Artículo de opinión de Daniel Innerarity @daniInnerarity publicado en El Correo (enlace) y Diario Vasco el 1/11/2018 (enlace)
(Imagen cortesía de Diario Vasco)
Desde que Lyotard decretó el final de las grandes narraciones, nada me ha atraído más que pensar cómo sería posible una nueva. Este relato contaría una historia del incremento de la complejidad, pluralización del poder y radicalización del pluralismo. Si es posible hablar todavía de un «sentido de la historia» no veo otro que el de una progresiva complicación de las cosas. Por supuesto que sigue habiendo fenómenos de concentración y aspiraciones de hegemonía, pero la lógica de la multiplicación es más persistente que la de la homogeneización. La idea de hegemonía presupone una comunidad política uniforme incompatible con las sociedades complejas y diferenciadas.
Mi osada propuesta de gran narración me permite vislumbrar que en ese futuro no tan lejano todo lo que se construya de positivo para la convivencia política en el siglo XXI será en términos de diferencia reconocida. Ni la imposición, ni la subordinación, ni la exclusión, ni el unilateralismo son compatibles con una sociedad democrática avanzada. El mundo no camina hacia la separación sino hacia la integración diferenciada. Nuestro gran desafío es pensar la arquitectura policéntrica de las sociedades a todos los niveles, desde el multilateralismo global hasta las comunidades locales, configurando una gobernanza multinivel que integre a la ciudadanía según diversas lógicas y sin que se impida así el gobierno efectivo de las sociedades. Imagino la solución a nuestras tensiones políticas en un espacio que sustituya al mundo de las jerarquías y las subordinaciones, nuevos ámbitos en los que la relación vertical entre un centro y una periferia sea corregida por la emergencia de una multitud de centros que compiten y se complementan.
Desde este punto de vista, todo el periodo dorado de la construcción de los estados modernos ha sido más bien una excepción que la regla.
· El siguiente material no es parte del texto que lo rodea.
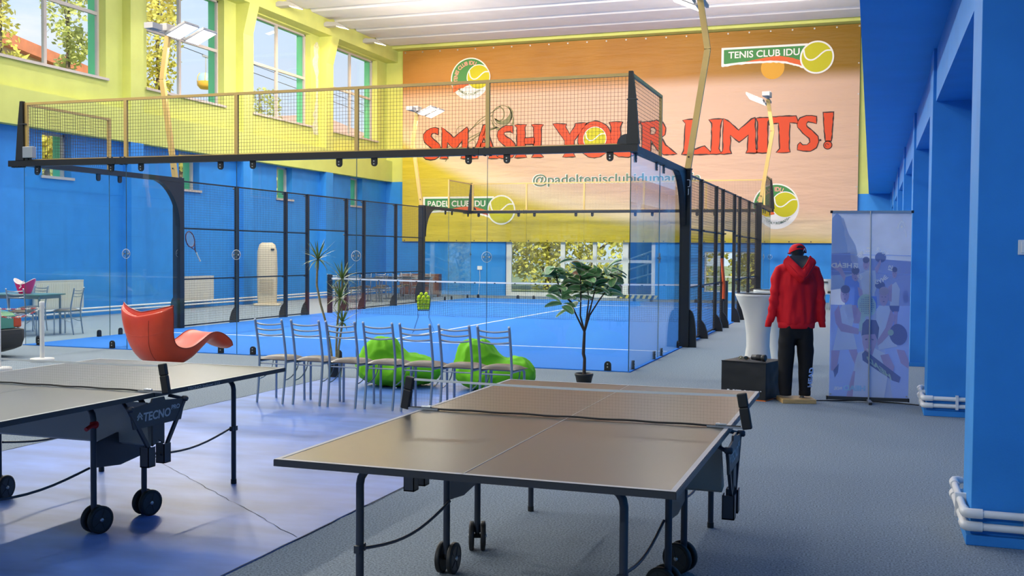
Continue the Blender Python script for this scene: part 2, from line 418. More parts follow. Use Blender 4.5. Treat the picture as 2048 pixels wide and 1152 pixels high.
def window(idx, a, b, c, d, mull=True):
    x0, x1 = -14.70, -14.62; t = .055
    mb = MB()
    mb.box((x0, a, c), (x1, a+t, d), pvc).box((x0, b-t, c), (x1, b, d), pvc).box((x0, a, c), (x1, b, c+t), pvc).box((x0, a, d-t), (x1, b, d), pvc)
    mb.box((-14.62, a-.0, c-.0), (-14.40, b, c+.03), pvc)
    mb.box((-14.40, a-.06, c-.03), (-14.37, b+.06, c+.03), pvc)
    o = struct(mb.build('window_%d' % idx))
    mb = MB()
    if mull:
        ym = (a+b)/2-.05; zm = c+(d-c)*.525
        mb.box((x0, ym-.04, c+t), (x1, ym+.04, d-t), pvc)
        mb.build('mullion', o)
        MB().box((x0+.005, a+t, zm-.04), (x1-.005, ym-.04, zm+.04), pvc).box((x0+.005, ym+.04, zm-.04), (x1-.005, b-t, zm+.04), pvc).build('transom', o)
    MB().box((-14.665, a+.02, c+.02), (-14.655, b-.02, d-.02), winglass).build('pane', o)
k = 1
for a, b, c, d in UPW: window(k, a, b, c, d); k += 1
for a, b, c, d in LOW: window(k, a, b, c, d, False); k += 1

# ---- back wall: blue dado, green above, glazed entrance and a garden window
HB = [(-9.62, -4.1, 0.0, 2.12), (-2.4, -.62, .28, 1.66)]  # entrance opening widened to stand in for a garden reflected in the glass
mb = MB(); wall(mb, fy, -14.7, 8.5, 0, 3.57, HB, blue, 22.5, 22.8)
wb = struct(mb.build('wall_back'))
MB().box((-14.7, 22.5, 3.57), (-13.0, 22.8, 4.2), blue).box((-13.0, 22.5, 3.57), (8.5, 22.8, ZC), green).box((-14.7, 22.5, 4.2), (-13.0, 22.8, ZC), green).build('upper_wall', wb)
struct(MB().box((XW, 22.0, 9.08), (8.5, 22.5, ZC), green).build('trim_3'))
doorw = mat('door_frame_paint', (.80, .78, .74, 1), .5)
mb = MB(); y0, y1 = 22.55, 22.63
for x, ww in ((-9.5, .2), (-7.46, .16), (-6.28, .14), (-5.17, .2), (-4.17, .14)):
    mb.box((x-ww/2, y0, 0), (x+ww/2, y1, 2.12), doorw)
for x0, x1 in ((-9.4, -7.54), (-7.38, -6.35), (-6.21, -5.27), (-5.07, -4.24)):
    mb.box((x0, y0, 2.02), (x1, y1, 2.12), doorw).box((x0, y0, 0), (x1, y1, .14), doorw)
for x0, x1 in ((-7.38, -6.35), (-6.21, -5.27), (-5.07, -4.24)): mb.box((x0, y0, 1.24), (x1, y1, 1.34), doorw)
o = struct(mb.build('door_1'))
MB().box((-9.45, 22.58, .02), (-4.12, 22.59, 2.1), winglass).build('pane', o)
stripe_y = mat('warning_yellow', (.65, .55, .05, 1), .6); stripe_k = mat('warning_black', (.03, .03, .03, 1), .6)
mb = MB()
for i in range(14):
    x = -5.45+i*.1; mb.prism([(x, 0), (x+.1, 0), (x+.16, .12), (x+.06, .12)], lambda a, z, h: (a, h, z), 22.46, 22.5, stripe_y if i % 2 else stripe_k)
mb.build('warning_strip', o)
mb = MB()
a, b, c, d = HB[1]
mb.box((a, 22.55, c), (a+.05, 22.62, d), doorw).box((b-.05, 22.55, c), (b, 22.62, d), doorw).box((a+.05, 22.55, c), (b-.05, 22.62, c+.05), doorw).box((a+.05, 22.55, d-.05), (b-.05, 22.62, d), doorw).box((a+.05, 22.56, .78), (b-.05, 22.61, .82), doorw)
o = struct(mb.build('window_%d' % k)); k += 1
MB().box((a+.02, 22.58, c+.02), (b-.02, 22.59, d-.02), winglass).build('pane', o)

# ---- rear wall behind the camera (seen only in the court glass), right wall, roof
HR = [(-8.2, -4.1, .05, 2.3), (-2.6, .8, .9, 2.3)]
mb = MB(); wall(mb, fy, -14.7, 8.5, 0, 4.2, HR, blue, -21.3, -21)
wr = struct(mb.build('wall_rear'))
MB().box((-14.7, -21.3, 4.2), (8.5, -21, ZC), green).build('upper_wall', wr)
for a, b, c, d in HR:
    mb = MB(); n = 4
    for i in range(n+1):
        x = a+(b-a)*i/n; mb.box((x-.05, -21.2, c), (x+.05, -21.1, d), doorw)
    for i in range(n):
        x0 = a+(b-a)*i/n+.05; x1 = a+(b-a)*(i+1)/n-.05
        mb.box((x0, -21.2, c), (x1, -21.1, c+.1), doorw).box((x0, -21.2, d-.1), (x1, -21.1, d), doorw)
    o = struct(mb.build('window_%d' % k)); k += 1
    MB().box((a+.02, -21.16, c+.02), (b-.02, -21.15, d-.02), winglass).build('pane', o)
struct(MB().box((8.5, -21.3, 0), (8.8, 22.8, ZC), blue).build('wall_right'))
mb = MB().box((-14.95, -21.3, ZC), (8.8, 22.8, ZC+.3), ceilm)
y = 22.0-1.53
while y > -21:   # precast roof slabs: shallow trays with rounded shoulders
    mb.prism([(y+.06, ZC), (y+.20, ZC-.09), (y+1.33, ZC-.09), (y+1.47, ZC)], lambda a, z, h: (h, a, z), -13.94, 8.5, ceilm)
    y -= 1.53
struct(mb.build('ceiling'))

# ---- mezzanine along the right side, with its beams and pillars
bluec = mat('blue_paint_bounce', (.02, .31, .82, 1), .6, var=.04, vscale=2, bump=.05, spec=.2)  # wall blue lightened to stand in for bounce light from the floor
mb = MB().box((2.88, -21, 3.57), (8.5, 22.5, 3.95), bluec).box((2.88, -21, 3.95), (3.0, 22.0, 5.1), blue)
struct(mb.build('mezzanine'))
RP = [-7.12+PITCH*k for k in range(-2, 7)]
for i, y in enumerate(RP):
    y1 = min(y+PITCH-.25, 22.5)
    if y1 > y+.26: struct(MB().box((3.57, y+.25, 3.06), (4.02, y1, 3.57), blue).build('trim_%d' % (10+i)))
for y in RP:
    mb = MB().box((3.54, y-.25, .055), (4.05, y+.25, 3.57), blue).box((3.515, y-.28, 0), (4.075, y+.27, .055), blue)
    struct(mb.build('pillar', bevel=.004))
for i, y in enumerate(RP):   # infill walls between pillars
    if i == 0: continue
    y0 = RP[i-1]+.25
    if i > 1: struct(MB().box((4.0, y0, 0), (4.1, y-.25, 3.06), blue).build('wall_infill'))

# ---- heating pipes wrapped round the pillars and along the walls
def bracket(mb, p, n): pass
pipem = mat('white_pipe', (.72, .73, .74, 1), .35)
for i, (y, lab) in enumerate(((RP[2], 'pair of white heating pipes wrapping the foot of the nearest blue pillar'), (RP[3], 'pair of white heating pipes around the second blue pillar beside the mannequin stand'))):
    t = thing('heating_pipe', lab, 'pipe', (3.54, y-.25, 0), 0, 'pipes round the pillars')
    for h in (.105, .175):
        r = .021
        mb = MB().tube([(.02, .86, h), (-.032, .82, h), (-.032, .02, h), (-.030, -.010, h), (-.022, -.026, h), (-.008, -.032, h), (.51, -.032, h)], r, pipem, 12)
        mb.build('pipe', t)
        MB().tube([(-.032, .06, h), (-.030, -.012, h), (-.022, -.028, h), (-.006, -.033, h), (.055, -.032, h)], r*1.3, pipem, 12).build('elbow', t)
        MB().tube([(-.032, .70, h), (-.032, .79, h), (-.025, .83, h), (.0, .85, h)], r*1.3, pipem, 12).build('elbow', t)
    MB().box((.26, -.058, .075), (.285, 0, .21), pipem).build('bracket', t)
    MB().box((-.058, .30, .075), (-.0, .325, .21), pipem).build('bracket', t)
for nm, x0, lab in (('heating_pipe', -14.17, 'pair of long white heating pipes running along the foot of the left wall'),):
    t = thing(nm, lab, 'pipe', (-14.13, 0, 0))
    for h in (.12, .2): MB().tube([(0, -3, h), (0, 22.3, h)], .022, pipem, 8).build('pipe', t)
t = thing('heating_pipe', 'blue painted pipes low on the wall right of the translucent banner', 'pipe', (4.0, 2.6, 0))
for h in (.16, .27): MB().tube([(-.03, -4.6, h), (-.03, -.3, h)], .028, blue, 10).build('pipe', t)

t = thing('light_switch', 'white light switch plate on the nearest blue pillar', 'switch', (3.78, RP[2]-.25, 1.61))
MB().box((-.04, -.012, -.04), (.04, 0, .04), white).build('plate', t, bevel=.003)
MB().box((-.025, -.017, -.028), (.025, -.012, .028), white).build('rocker', t, bevel=.002)
# wavy white cable on the wall right of the banner
t = MB().tube([(3.97-.0, -1.55+.3*i+.0, 0.62+(.03 if i % 2 else -.02)) for i in range(5)], .004, white, 6).build('cable')
tag(t, 'thin zigzag white cable on the blue wall beside the banner stand', 'cable')
# floor cable from the black box to the second pillar
t = MB().tube([(1.95, -1.9, .006), (2.3, -1.98, .006), (2.9, -1.70, .006), (3.3, -1.76, .006), (3.5, -1.85, .006)], .006, blackm, 6).build('floor_cable')
tag(t, 'thin black cable on the carpet between the black box and second pillar', 'cable')

# ---- housings of the added ceiling fill lamps
lampm = mat('lamp_housing', (.42, .40, .38, 1), .5)
glow = emitter('lamp_glow', (1, .93, .82, 1), 4)
warmglow = emitter('warm_glow', (1, .80, .45, 1), 14)
CL = thing('ceiling_fill_housing', 'added flat grey housing of a fill lamp under the white ceiling slabs', 'lamp', (*CEIL_FILL[0], 8.72), 0, 'added fill lamps under the ceiling')
MB().box((-.85, -.3, 0), (.85, .3, .07), lampm).build('housing', CL)
for hx_ in (-.6, .6): MB().tube([(hx_, 0, .07), (hx_, 0, .45)], .006, lampm, 6).build('hanger', CL)
for x, y in CEIL_FILL[1:]: dup(CL, (x, y, 8.72), 0, CL['label'], CL['group'])

# ---- floodlights along the head beam on the left
def beam_light(y, lab, P=150, col=(1, .70, .36), d=(.35, 0, -.9)):
    t = thing('wall_floodlight', lab, 'lamp', (-13.95, y, 9.0), 0, 'floodlights on the left beam')
    mb = MB().prism([(0, -.02), (.16, -.0), (.44, -.02), (.78, -.20), (.80, -.24), (.42, -.14), (.0, -.14)], lambda x, z, h: (x, h, z), -.13, .13, lampm)
    mb.build('housing', t, bevel=.012)
    MB().prism([(.44, -.151), (.775, -.239), (.775, -.243), (.44, -.155)], lambda x, z, h: (x, h, z), -.11, .11, warmglow).build('lens', t)
    MB().box((-.02, -.05, -.12), (.12, .05, .03), lampm).build('bracket', t)
    area('floodlight_beam', (.62, 0, -.26), d, .3, .2, P, col, t)
for y, lab in ((14.1, 'orange glowing floodlight nearest the camera on the green beam above the windows'), (17.0, 'middle of the three glowing floodlights on the green window beam'), (19.75, 'glowing floodlight on the green beam closest to the orange banner')): beam_light(y, lab)
for y in (11.2, 8.3, 5.4, 2.5, -.4, -3.3, -6.2, -9.1): beam_light(y, 'floodlight on the green beam further towards the camera', 320, (1, .93, .85), (.86, 0, -.50))
ML = thing('mezzanine_fill_housing', 'added flat housing of a fill lamp under the blue mezzanine ceiling', 'lamp', (*MEZZ_FILL[0], 3.45), 0, 'added fill lamps under the mezzanine')
MB().box((-.65, -.2, 0), (.65, .2, .12), lampm).build('housing', ML)
for x, y in MEZZ_FILL[1:]: dup(ML, (x, y, 3.45), 0, ML['label'])
t = thing('wall_lamp', 'small lit lamp at the edge of the mezzanine high on the right', 'lamp', (2.80, 3.28, 5.22))
MB().box((0, -.05, -.05), (.085, .05, .03), lampm).build('housing', t)
MB().box((-.012, -.035, -.045), (0.0, .035, .015), warmglow).build('lens', t)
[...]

El poder de control centralizado es más un artefacto moderno, impulsado por el pensamiento reduccionista, que una norma universal. La configuración de un orden de centralidad, verticalidad y jerarquía ha sido una construcción grandiosa que choca ahora con sus límites, en la medida en que implica homogeneidad y eliminación de la diferencia. Las categorías políticas del estado moderno resultan simplificadoras y rudimentarias en relación con la riqueza de la sociedad. Las crisis del mundo contemporáneo tienen mucho que ver con una cierta revancha de esa diversidad reprimida que clama por una ordenación de las realidades políticas más pluralista.
Esto no es siempre ni necesariamente una buena noticia: también experimentamos los conflictos planteados por una creciente heterogeneidad, la irresponsabilidad organizada, problemas de gobernabilidad, ininteligibilidad del proceso político, dificultad de tomar decisiones cuando hay tantos intereses en juego y posibilidades de veto o bloqueo distribuidas a lo largo de complicados procesos políticos… Me atrevo, no obstante, a aventurar que esta tendencia se inscribe en la lógica de nuestras sociedades, con todo su potencial y sus inconvenientes, desde la convivencia en las ciudades, en el interior de los estados o en el plano global.
A quien considere que me he puesto demasiado teórico debo darle la razón; nadie es perfecto y menos un filósofo. Piense, no obstante, si todo esto no podría ser un buen marco conceptual para diseñar una solución al problema de Cataluña, la nueva definición del autogobierno vasco, la Europa que debemos construir o el deseable retorno del multilateralismo global.
En todos estos planos lo que representa un avance es la implicación equilibrada de más actores, compartir responsabilidades, articular el reconocimiento recíproco. Y las amenazas a la democracia implican el movimiento inverso: la simplificación populista o tecnocrática, la imposición del más fuerte, la exclusión de los interlocutores.
Puede que los instrumentos conceptuales y de gobierno de que disponemos no estén a la altura de esta complejidad porque sugieren un mundo centralizable, que se puede gobernar imponiendo la homogeneidad, con jerarquías y subordinaciones. Sugiero comenzar por el principio: con un pensamiento adecuado a este mundo plural, realizando diagnósticos adecuados y con conceptos menos simplificadores. Y añado una recomendación metodológica: pensar en términos de reciprocidad. Si tenemos algún derecho a que nos reconozcan nuestra especificidad es porque hacemos el esfuerzo de reconocer las especificidades que nos constituyen. El pluralismo, más que una reivindicación o un arma arrojadiza, es una exigencia propia, una nueva mirada con la que nos observamos a nosotros mismos.